▶ _Stated exercise_: Quote exactly the lines between the line containing "Write a Blender" and the line containing "sc.camera = camo", counting those two lines as part of the range. Leave the rest out.

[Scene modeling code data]
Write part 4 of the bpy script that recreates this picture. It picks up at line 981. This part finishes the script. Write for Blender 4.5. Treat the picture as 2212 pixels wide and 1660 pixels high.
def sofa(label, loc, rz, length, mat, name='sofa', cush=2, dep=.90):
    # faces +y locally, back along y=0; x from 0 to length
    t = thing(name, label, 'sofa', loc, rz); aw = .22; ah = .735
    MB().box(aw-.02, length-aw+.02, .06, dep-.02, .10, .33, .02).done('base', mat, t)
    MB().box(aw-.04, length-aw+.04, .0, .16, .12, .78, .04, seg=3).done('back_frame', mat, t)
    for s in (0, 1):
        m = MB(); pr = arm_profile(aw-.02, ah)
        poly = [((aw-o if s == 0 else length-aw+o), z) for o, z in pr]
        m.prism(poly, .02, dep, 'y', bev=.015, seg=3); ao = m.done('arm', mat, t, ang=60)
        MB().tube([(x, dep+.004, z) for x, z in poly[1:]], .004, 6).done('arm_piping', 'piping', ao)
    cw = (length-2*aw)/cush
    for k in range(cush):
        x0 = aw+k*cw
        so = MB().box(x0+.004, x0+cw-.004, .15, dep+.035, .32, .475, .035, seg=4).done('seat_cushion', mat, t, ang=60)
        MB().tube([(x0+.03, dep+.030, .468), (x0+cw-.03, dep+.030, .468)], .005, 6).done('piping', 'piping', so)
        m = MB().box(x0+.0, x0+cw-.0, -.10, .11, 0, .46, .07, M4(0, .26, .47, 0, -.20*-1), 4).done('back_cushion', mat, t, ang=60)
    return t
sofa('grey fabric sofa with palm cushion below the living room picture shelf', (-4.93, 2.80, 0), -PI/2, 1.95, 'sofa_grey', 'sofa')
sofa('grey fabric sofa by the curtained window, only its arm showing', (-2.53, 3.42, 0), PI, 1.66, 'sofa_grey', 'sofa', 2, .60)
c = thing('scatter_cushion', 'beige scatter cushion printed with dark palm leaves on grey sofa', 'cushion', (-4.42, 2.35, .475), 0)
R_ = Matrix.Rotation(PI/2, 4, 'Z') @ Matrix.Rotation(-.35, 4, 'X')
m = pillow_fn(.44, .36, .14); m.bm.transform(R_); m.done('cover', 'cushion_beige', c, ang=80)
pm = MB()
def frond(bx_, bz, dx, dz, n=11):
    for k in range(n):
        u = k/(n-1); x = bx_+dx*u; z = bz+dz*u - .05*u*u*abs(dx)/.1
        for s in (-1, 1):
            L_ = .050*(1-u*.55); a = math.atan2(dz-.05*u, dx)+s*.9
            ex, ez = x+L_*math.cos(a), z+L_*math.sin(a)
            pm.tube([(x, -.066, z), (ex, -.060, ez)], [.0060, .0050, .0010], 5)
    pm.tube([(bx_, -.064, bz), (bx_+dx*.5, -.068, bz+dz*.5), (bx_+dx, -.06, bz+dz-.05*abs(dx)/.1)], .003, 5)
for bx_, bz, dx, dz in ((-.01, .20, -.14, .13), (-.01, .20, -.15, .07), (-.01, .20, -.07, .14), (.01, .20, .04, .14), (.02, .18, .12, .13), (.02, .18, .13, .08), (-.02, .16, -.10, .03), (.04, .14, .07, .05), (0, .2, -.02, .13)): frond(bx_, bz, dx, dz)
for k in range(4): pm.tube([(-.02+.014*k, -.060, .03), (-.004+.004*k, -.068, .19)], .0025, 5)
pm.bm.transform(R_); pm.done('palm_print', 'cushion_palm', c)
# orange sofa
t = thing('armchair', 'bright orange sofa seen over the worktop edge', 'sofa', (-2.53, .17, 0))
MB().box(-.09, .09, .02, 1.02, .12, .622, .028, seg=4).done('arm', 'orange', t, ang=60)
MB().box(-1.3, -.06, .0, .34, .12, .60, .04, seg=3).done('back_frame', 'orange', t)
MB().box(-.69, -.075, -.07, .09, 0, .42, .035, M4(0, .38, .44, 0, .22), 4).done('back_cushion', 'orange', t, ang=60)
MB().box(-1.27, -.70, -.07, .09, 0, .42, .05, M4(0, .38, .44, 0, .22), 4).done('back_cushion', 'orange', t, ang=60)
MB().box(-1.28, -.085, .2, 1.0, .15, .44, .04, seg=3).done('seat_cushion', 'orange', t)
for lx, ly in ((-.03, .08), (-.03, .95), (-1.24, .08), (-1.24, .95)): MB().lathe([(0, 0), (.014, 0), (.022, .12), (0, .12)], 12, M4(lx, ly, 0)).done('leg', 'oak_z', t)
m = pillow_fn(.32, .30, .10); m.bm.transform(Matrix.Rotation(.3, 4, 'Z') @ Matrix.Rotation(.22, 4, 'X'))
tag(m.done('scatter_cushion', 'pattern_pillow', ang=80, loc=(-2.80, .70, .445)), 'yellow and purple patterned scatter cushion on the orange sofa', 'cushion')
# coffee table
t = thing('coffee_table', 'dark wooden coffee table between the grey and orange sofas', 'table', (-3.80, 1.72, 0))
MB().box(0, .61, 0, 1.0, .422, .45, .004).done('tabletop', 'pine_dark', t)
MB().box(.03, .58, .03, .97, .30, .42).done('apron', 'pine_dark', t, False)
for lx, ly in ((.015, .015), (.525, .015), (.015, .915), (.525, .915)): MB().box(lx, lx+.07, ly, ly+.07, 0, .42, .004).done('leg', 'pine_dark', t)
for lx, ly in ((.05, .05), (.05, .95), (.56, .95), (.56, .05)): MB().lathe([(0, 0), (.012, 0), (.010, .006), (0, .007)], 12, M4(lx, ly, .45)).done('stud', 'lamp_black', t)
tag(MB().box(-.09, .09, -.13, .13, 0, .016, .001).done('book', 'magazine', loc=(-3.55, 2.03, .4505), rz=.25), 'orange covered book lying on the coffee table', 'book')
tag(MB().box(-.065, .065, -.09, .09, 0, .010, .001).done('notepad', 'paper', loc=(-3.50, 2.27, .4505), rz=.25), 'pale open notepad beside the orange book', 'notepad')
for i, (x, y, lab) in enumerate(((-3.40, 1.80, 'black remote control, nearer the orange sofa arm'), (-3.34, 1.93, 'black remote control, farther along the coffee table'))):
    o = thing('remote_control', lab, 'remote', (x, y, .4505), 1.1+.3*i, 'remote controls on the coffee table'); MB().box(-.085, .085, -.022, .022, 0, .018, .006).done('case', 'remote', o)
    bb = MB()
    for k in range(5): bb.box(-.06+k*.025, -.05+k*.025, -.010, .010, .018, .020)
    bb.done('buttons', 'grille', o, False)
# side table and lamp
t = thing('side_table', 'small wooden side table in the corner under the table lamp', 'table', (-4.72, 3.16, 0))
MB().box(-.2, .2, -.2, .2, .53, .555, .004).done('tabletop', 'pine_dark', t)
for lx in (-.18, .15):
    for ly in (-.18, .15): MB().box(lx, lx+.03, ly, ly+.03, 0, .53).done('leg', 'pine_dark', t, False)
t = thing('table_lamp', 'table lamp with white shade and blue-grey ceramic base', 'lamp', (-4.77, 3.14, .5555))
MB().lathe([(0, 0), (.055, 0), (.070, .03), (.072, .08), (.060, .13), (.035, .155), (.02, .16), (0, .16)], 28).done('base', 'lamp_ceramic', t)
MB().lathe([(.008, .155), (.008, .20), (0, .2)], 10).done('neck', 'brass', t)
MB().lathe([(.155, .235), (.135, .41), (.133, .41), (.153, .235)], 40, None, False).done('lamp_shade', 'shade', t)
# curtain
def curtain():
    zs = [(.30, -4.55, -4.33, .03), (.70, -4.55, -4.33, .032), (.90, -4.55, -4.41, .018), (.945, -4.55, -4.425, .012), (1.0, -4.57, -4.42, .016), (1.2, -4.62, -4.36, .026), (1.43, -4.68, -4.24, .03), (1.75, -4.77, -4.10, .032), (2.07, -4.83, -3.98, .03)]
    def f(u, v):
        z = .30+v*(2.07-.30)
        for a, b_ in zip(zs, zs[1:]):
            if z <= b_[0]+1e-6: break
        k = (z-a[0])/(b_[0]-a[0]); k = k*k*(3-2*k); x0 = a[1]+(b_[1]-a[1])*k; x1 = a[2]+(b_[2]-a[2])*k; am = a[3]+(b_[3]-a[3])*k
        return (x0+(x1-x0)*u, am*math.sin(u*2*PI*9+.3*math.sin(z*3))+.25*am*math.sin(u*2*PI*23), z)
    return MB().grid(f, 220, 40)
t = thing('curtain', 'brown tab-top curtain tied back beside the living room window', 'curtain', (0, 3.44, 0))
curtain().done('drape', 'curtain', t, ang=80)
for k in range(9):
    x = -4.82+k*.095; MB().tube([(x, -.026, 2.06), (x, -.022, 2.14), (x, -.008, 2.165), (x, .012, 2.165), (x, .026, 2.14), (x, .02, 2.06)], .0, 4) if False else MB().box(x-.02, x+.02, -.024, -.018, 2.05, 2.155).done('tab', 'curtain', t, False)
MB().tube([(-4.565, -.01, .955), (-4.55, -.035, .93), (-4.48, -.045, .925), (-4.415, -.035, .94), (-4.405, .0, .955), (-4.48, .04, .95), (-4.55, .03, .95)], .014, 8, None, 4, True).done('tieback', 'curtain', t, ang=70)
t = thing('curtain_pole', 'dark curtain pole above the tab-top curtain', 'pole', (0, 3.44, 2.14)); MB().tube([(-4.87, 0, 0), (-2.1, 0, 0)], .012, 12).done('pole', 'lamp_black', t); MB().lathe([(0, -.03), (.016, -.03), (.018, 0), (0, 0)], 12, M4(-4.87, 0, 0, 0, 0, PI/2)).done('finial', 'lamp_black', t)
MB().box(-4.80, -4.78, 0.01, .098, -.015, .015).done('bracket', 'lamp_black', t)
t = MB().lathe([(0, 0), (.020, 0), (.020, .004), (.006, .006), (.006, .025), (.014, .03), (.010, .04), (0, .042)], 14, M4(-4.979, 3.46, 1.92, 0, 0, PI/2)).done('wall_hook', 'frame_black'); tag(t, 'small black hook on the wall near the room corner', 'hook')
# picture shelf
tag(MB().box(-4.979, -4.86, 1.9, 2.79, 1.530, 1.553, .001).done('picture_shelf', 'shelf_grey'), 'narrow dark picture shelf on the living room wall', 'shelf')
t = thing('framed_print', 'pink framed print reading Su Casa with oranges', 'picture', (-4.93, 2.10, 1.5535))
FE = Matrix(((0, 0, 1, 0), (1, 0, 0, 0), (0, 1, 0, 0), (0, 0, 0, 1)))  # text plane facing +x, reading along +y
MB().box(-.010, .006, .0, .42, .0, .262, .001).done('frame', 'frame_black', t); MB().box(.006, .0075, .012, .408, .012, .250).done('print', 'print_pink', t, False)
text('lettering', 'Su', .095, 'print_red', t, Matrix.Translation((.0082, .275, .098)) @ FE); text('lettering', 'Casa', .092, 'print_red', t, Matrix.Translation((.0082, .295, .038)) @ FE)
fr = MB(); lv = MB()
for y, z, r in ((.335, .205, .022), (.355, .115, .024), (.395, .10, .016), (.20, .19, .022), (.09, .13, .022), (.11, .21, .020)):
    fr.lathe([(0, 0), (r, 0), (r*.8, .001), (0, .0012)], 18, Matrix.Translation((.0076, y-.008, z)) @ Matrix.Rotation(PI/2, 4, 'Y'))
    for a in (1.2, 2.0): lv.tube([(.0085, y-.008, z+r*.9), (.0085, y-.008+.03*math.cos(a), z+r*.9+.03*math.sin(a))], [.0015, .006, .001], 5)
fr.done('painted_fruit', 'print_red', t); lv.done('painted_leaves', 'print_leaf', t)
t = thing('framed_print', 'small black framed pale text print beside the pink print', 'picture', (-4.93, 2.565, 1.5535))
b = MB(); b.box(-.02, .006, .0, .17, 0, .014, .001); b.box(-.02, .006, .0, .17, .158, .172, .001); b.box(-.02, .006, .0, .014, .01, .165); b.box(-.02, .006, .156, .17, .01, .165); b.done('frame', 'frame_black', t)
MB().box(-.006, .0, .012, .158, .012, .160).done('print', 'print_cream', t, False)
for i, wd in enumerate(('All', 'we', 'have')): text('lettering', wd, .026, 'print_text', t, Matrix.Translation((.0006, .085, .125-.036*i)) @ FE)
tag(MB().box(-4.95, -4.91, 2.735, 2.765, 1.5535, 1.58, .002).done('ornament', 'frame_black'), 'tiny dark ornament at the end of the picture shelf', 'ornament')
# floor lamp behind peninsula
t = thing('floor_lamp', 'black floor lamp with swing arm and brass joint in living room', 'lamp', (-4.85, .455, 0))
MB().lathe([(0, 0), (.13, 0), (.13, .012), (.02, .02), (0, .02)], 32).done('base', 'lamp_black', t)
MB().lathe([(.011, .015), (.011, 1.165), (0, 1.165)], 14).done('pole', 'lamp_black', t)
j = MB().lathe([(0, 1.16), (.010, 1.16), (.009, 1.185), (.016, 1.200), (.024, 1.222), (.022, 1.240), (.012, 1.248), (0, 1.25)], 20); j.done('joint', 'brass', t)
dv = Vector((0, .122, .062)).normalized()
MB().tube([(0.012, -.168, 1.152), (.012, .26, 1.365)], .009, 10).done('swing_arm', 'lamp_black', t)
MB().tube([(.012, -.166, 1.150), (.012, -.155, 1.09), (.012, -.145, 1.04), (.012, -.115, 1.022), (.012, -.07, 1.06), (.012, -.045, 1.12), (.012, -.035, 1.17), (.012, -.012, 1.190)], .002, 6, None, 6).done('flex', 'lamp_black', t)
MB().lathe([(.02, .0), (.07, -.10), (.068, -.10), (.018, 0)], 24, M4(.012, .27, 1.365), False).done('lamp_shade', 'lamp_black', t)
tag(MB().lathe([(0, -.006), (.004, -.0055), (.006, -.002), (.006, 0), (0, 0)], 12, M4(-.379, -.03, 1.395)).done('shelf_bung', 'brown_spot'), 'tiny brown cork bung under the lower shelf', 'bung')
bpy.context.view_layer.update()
---
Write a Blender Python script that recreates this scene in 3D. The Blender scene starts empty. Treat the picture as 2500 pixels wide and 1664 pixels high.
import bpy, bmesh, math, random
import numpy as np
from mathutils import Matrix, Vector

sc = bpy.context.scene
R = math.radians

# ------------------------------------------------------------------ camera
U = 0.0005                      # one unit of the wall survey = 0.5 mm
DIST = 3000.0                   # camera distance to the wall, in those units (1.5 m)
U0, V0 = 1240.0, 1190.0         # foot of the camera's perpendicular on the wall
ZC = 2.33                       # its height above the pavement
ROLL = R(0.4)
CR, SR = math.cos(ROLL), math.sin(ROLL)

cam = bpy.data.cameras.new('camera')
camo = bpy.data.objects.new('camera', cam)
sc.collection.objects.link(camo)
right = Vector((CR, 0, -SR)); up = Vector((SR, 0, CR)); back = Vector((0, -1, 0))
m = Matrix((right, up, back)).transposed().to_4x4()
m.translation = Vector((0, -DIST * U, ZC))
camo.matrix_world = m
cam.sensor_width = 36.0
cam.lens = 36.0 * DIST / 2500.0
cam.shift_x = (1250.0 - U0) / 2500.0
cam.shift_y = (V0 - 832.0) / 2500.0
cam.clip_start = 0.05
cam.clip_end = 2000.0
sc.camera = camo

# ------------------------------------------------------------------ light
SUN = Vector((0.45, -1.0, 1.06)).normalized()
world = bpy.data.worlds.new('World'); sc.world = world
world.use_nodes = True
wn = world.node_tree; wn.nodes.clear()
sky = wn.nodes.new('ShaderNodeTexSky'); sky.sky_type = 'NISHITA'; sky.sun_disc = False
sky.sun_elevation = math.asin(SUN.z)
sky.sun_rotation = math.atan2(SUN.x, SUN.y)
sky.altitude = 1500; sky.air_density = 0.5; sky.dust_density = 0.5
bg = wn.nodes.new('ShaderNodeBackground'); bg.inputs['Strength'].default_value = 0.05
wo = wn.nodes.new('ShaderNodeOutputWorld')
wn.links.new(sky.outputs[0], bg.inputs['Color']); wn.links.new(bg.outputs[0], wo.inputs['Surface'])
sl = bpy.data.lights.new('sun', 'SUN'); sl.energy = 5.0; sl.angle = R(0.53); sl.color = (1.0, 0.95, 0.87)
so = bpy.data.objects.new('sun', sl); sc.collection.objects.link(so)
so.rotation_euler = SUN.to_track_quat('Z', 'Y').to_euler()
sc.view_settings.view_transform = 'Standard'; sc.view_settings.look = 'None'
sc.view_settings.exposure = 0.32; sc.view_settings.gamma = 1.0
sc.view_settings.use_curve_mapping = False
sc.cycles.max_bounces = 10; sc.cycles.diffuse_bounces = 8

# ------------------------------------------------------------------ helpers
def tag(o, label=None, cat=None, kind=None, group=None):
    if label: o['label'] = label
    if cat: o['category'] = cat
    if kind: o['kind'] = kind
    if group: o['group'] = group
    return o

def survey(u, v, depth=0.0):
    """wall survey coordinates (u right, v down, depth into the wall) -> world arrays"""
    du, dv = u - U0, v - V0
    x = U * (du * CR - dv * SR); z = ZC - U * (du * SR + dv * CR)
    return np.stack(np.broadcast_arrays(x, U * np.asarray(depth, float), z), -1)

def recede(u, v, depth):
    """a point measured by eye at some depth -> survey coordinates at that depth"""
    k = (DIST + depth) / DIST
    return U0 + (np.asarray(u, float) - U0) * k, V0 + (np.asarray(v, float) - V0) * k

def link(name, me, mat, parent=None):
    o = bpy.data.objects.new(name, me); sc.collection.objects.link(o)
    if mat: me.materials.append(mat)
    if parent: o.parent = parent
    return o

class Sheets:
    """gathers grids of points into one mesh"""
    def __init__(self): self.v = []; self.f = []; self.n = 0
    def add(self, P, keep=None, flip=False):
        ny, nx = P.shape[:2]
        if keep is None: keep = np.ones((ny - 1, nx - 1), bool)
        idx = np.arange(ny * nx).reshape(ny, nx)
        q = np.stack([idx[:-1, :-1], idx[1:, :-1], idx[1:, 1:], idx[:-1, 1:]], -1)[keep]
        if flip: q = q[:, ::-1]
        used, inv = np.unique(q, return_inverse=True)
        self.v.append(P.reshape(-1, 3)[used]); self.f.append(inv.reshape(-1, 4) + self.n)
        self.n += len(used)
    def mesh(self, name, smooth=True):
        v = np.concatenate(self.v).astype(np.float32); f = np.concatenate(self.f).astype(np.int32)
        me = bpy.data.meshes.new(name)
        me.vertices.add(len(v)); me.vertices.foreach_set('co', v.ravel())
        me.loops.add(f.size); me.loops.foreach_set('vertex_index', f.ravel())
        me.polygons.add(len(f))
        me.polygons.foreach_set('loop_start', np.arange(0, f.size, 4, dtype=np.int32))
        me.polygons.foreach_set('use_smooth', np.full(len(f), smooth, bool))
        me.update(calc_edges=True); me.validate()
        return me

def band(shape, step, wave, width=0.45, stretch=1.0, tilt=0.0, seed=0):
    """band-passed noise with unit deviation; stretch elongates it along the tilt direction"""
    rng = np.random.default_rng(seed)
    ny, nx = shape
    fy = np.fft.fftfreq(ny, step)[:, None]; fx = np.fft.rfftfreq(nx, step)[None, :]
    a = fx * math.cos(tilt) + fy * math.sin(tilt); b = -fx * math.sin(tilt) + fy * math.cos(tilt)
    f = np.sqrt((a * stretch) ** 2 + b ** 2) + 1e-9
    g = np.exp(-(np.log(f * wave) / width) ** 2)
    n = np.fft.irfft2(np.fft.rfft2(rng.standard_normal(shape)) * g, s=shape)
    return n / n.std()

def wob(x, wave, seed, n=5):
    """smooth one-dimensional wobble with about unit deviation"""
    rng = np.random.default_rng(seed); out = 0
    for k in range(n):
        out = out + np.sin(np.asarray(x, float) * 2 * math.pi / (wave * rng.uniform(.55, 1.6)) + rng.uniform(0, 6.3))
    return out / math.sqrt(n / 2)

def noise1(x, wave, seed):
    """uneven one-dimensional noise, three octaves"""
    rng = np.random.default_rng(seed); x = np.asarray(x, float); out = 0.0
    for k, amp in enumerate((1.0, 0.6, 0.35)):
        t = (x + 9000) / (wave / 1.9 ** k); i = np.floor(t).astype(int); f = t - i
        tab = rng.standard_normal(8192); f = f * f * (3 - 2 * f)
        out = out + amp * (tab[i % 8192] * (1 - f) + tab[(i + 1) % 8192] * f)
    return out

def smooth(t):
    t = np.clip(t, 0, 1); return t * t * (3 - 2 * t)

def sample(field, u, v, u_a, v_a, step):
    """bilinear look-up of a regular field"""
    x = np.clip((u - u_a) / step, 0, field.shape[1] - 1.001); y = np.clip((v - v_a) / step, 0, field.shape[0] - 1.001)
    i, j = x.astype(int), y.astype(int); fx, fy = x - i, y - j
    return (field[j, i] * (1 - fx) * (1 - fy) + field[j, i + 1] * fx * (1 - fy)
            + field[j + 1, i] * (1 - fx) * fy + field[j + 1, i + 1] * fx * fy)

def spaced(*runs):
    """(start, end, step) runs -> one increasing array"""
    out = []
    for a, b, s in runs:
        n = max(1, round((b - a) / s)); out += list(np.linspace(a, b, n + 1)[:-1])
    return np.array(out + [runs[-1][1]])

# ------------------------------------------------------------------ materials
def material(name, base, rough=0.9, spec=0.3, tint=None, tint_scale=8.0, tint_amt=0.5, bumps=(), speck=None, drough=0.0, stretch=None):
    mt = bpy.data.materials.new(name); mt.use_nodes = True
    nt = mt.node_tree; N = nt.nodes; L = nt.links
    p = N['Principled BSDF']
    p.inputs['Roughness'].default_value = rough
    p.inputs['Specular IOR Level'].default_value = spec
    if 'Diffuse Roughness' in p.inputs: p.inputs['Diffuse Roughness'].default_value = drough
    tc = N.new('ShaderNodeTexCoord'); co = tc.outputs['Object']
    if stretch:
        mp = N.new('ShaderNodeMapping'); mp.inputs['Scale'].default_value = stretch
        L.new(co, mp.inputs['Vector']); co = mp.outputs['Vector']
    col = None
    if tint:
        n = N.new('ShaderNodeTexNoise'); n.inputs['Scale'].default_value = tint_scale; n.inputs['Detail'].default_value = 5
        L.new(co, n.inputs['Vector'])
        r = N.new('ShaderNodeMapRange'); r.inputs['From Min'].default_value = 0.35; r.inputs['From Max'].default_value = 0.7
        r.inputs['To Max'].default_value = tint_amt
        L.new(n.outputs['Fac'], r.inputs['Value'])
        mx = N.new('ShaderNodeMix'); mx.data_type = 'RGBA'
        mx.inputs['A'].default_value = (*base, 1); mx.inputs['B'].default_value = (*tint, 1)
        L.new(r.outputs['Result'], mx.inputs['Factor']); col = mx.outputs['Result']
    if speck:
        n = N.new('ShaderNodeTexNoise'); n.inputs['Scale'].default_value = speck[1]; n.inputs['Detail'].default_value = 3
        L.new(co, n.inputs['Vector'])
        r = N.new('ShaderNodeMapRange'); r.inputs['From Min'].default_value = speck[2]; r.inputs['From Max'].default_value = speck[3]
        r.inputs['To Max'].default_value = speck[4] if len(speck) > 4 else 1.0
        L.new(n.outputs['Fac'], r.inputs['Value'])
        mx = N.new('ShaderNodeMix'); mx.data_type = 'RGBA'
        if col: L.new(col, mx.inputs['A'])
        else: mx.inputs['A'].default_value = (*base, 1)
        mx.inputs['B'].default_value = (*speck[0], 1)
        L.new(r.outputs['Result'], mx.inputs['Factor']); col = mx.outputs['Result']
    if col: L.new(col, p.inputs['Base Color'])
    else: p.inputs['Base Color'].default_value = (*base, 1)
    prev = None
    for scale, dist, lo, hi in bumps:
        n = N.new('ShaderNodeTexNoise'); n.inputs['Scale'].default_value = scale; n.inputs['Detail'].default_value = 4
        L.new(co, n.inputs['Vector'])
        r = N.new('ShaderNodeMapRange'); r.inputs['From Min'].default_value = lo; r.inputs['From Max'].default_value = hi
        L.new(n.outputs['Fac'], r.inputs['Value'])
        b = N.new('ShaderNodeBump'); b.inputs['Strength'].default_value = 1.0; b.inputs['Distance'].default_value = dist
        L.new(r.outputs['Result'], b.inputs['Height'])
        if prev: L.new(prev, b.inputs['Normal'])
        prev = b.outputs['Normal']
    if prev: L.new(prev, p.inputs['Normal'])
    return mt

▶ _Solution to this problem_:
Write a Blender Python script that recreates this scene in 3D. The Blender scene starts empty. Treat the picture as 2500 pixels wide and 1664 pixels high.
import bpy, bmesh, math, random
import numpy as np
from mathutils import Matrix, Vector

sc = bpy.context.scene
R = math.radians

# ------------------------------------------------------------------ camera
U = 0.0005                      # one unit of the wall survey = 0.5 mm
DIST = 3000.0                   # camera distance to the wall, in those units (1.5 m)
U0, V0 = 1240.0, 1190.0         # foot of the camera's perpendicular on the wall
ZC = 2.33                       # its height above the pavement
ROLL = R(0.4)
CR, SR = math.cos(ROLL), math.sin(ROLL)

cam = bpy.data.cameras.new('camera')
camo = bpy.data.objects.new('camera', cam)
sc.collection.objects.link(camo)
right = Vector((CR, 0, -SR)); up = Vector((SR, 0, CR)); back = Vector((0, -1, 0))
m = Matrix((right, up, back)).transposed().to_4x4()
m.translation = Vector((0, -DIST * U, ZC))
camo.matrix_world = m
cam.sensor_width = 36.0
cam.lens = 36.0 * DIST / 2500.0
cam.shift_x = (1250.0 - U0) / 2500.0
cam.shift_y = (V0 - 832.0) / 2500.0
cam.clip_start = 0.05
cam.clip_end = 2000.0
sc.camera = camo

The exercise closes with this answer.